Litigation Letter
No duty to warn another firm
Marsh v Sofaer and another ChD TLR 10 December
The claimant instructed the defendant firm of solicitors to advise her in respect of claiming maintenance under the Inheritance
(Provision for Family and Dependants) Act 1975. Before the action came for trial, the claimant was prosecuted for six charges
of carrying on the business of the company for a fraudulent purpose. In those proceedings she was represented by another firm
of solicitors and convicted, being sentenced to nine months’ imprisonment. In a claim against the defendants for damages for
personal injury occasioned in consequence of her convictions, the claimant asserted that the defendants were aware of, or
ought to have been aware of, her lack of mental capacity and that they had a duty to communicate that concern to the solicitors
representing her in the criminal proceedings. Had they done so, it is unlikely that she would have received a custodial sentence.

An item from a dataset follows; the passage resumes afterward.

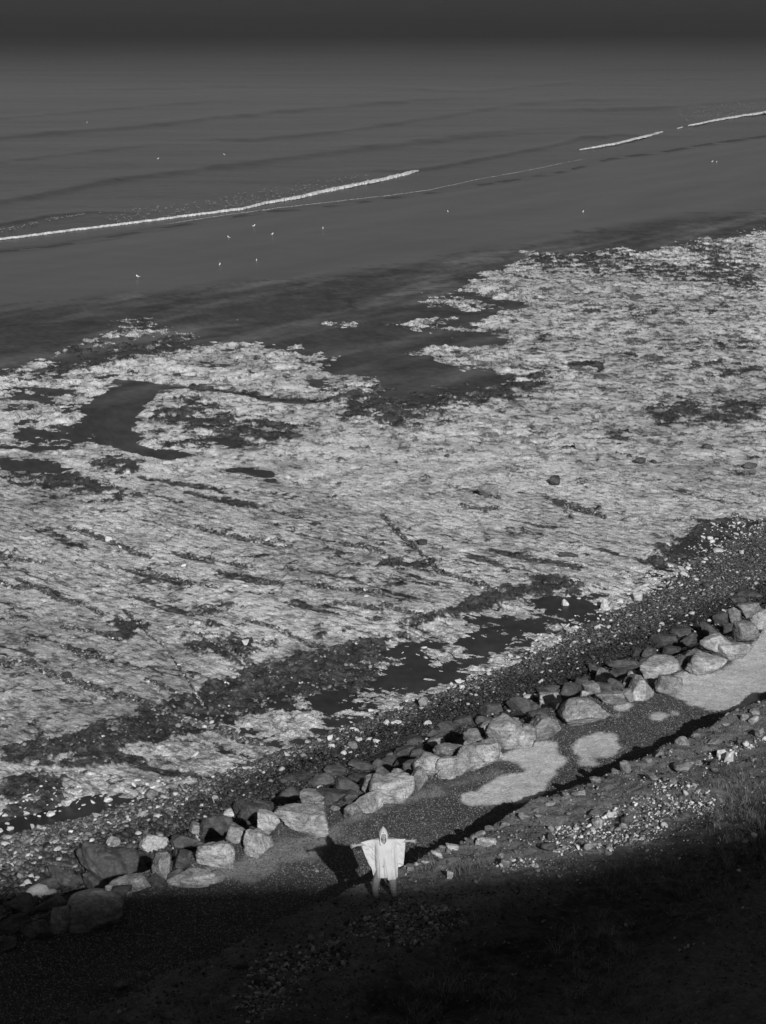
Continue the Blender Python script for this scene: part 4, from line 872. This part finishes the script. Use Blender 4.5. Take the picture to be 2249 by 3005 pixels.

In rejecting the claim, the Court held that not only was there no duty on the defendants to communicate their view as to the
defendant’s mental capacity to her new solicitors, it was self-evident that without the consent of the client it was not open
to the solicitor under one retainer to communicate without the knowledge and approval of his client, either what he had been
told by his client or his opinion, to the other solicitor involved under another retainer for a different purpose. It could
not be right that a solicitor on receiving instructions from his client was entitled to tell anybody who cared to listen either
his opinion of the client’s voracity or the merits of the client’s case.